Fazer sátiras, piadas ou quaisquer atos que firam a religião cristã tornou-se crime no Amazonas, com punição de até R$ 500 mil em multa. A ausência de outras religiões sendo amparadas por essa lei é fruto de um parlamento conservador, que segundo o especialista Helson Ribeiro, é reflexo do bolsonarismo presente no Amazonas.
O projeto de lei, proposto pela deputada Débora Menezes (PL), chegou a ser vetado pelo governador Wilson Lima (UB), porém, o veto foi derrubado pelos deputados na Assembleia Legislativa do Amazonas (Aleam), convertendo-se em lei na última quinta-feira (21). Com a lei sancionada, ficam proibidas ofensas e desrespeito aos códigos de doutrinas e crenças cristãs no Amazonas.
Eleita sob a onda bolsonarista, a lei da deputada Débora Menezes não ampara religiões de matrizes africanas, constantemente alvo de preconceitos religiosos.
Sem espaço
Liderança entre projetos voltados para a autoestima da mulher negra e de terreiro, além do combate à violência doméstica, Nochê Agonjaí Flor de Navê, ou Mãe Flor, classifica a Aleam como um “parlamento conservador e sem espaço” para o amparo a pessoas da sua religião. Pertencente ao Candomblé, Mãe Flor é também vice-presidente do Festival Cultural Balaio de Oxum, que promove caminhada contra intolerância religiosa e a valorização da cultura Afro Religiosa no Estado do Amazonas.
“Eu não me sinto representada pela Casa Legislativa. Acho que é muito conservadora! O que confirma isso é o porquê deles aprovarem uma lei que só beneficia um grupo exclusivo? Porque a lei não abrange outras religiões?

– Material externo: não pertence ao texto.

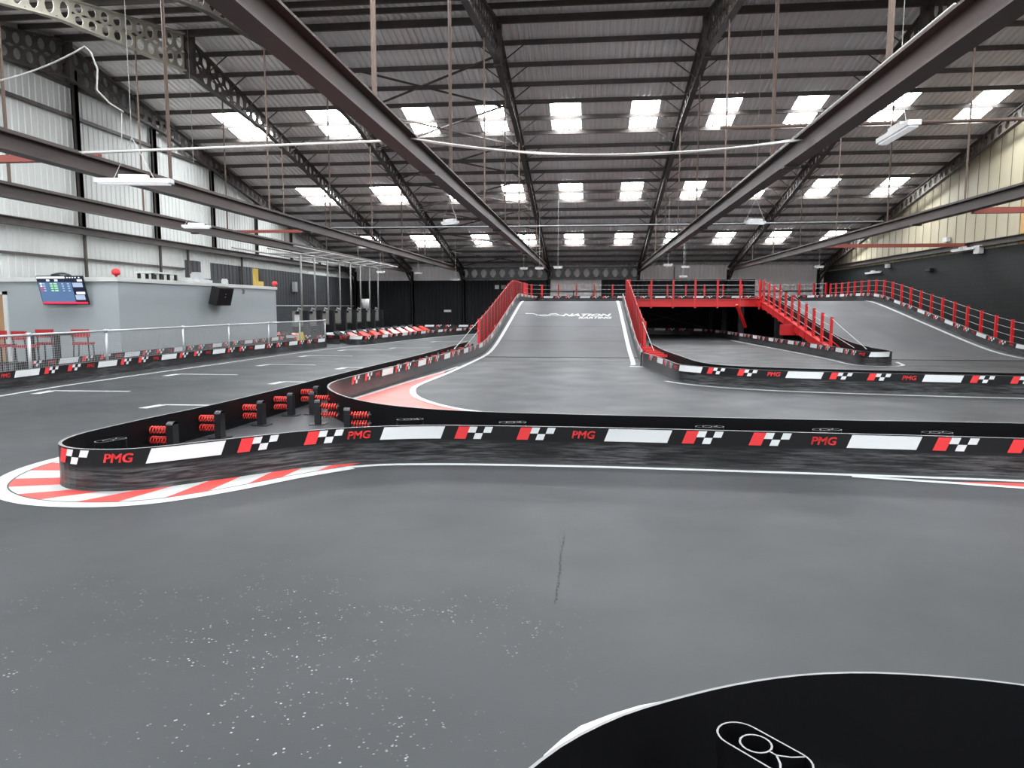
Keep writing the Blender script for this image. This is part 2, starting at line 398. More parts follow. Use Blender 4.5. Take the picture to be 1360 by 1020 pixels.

Sendo o país laico e eles representantes do povo e não somente de uma ordem religiosa! O povo não se resume a um grupo religioso!”, afirma.
Além de criticar a falta de amparo da Casa com a população de outras religiões, a coordenadora da Renafro-Am, grupo que trabalha com a prevenção da saúde da população negra e de terreiro, ressalta ainda que o público cristão costuma ser os maiores autores de intolerância religiosa. “E não esqueça que esse mesmo grupo só trata as religiões de matrizes africana como demoníaca! É muita hipocrisia!”, completa.
Fruto do Bolsonarismo
Além de concordar com Mãe Flor, o cientista político Helson Ribeiro vai ainda mais além e aponta o conservadorismo do parlamento estadual como fruto de uma massa bolsonarista eleita em 2022. “A última eleição mostrou que Manaus, e se você for ver bem, a grande maioria dos nossos deputados, hoje são de Manaus e a capital votou 60% pró-Bolsonaro. Então, essa galera que entrou quer pegar um nicho do discurso conservador. Eu vejo às vezes hipocrisia nesse discurso e um nicho evangélico. Aí você criticar qualquer coisa do cristianismo é pra morrer no fogo dos infernos. Gostaria muito que todos os nossos 24 deputados estaduais e 8 federais tivessem a leitura de que vivemos em um país laico”, destacou.
Helson Ribeiro ressalta ainda que os parlamentares que se esforçam hoje em cúpulas em manter um discurso voltado para a religiosidade cristã se esbarram em divergências dentro da própria religião. O especialista cita o exemplo de conflitos entre católicos e protestantes. “Há todo um discurso com a etiqueta evangélica, com a bancada evangélica, e eles querem mostrar isso. Mas, veja bem, se você falar em Virgem Maria, a coisa muda. Eles se irritam se falar em religiões de matrizes africanas, como Umbanda e Candomblé, é quase como xingar a mãe deles. Então, nesse sentido, vai ser sempre privilegiado um cristianismo voltado para uma ideia neopentecostal, quando for um tema mais livre você é rechaçado”, completa.
O especialista encerra o tema comentando ainda que falta aos parlamentares cristãos usufruírem no parlamento daquilo que eles mesmos pregam a partir da bíblia e em seus mandamentos. “Isso me faz lembrar um Projeto de Lei onde queriam rebatizar uma praça, com o nome praça dos orixás e a bancada dita evangélica foi contra. Então, eu vejo que muitas vezes essa galera interpreta o amai-vos uns aos outros, um dos pilares mais belos do cristianismo, como um amai-vos somente os que seguem o seu credo, quando for diferente é para odiar”, finaliza.
O especialista se refere a uma cidade no sudoeste da Bahia, Itapetinga, onde parlamentares da bancada evangélica barraram a mudança de nome de uma praça pública para “Praça dos Orixás”.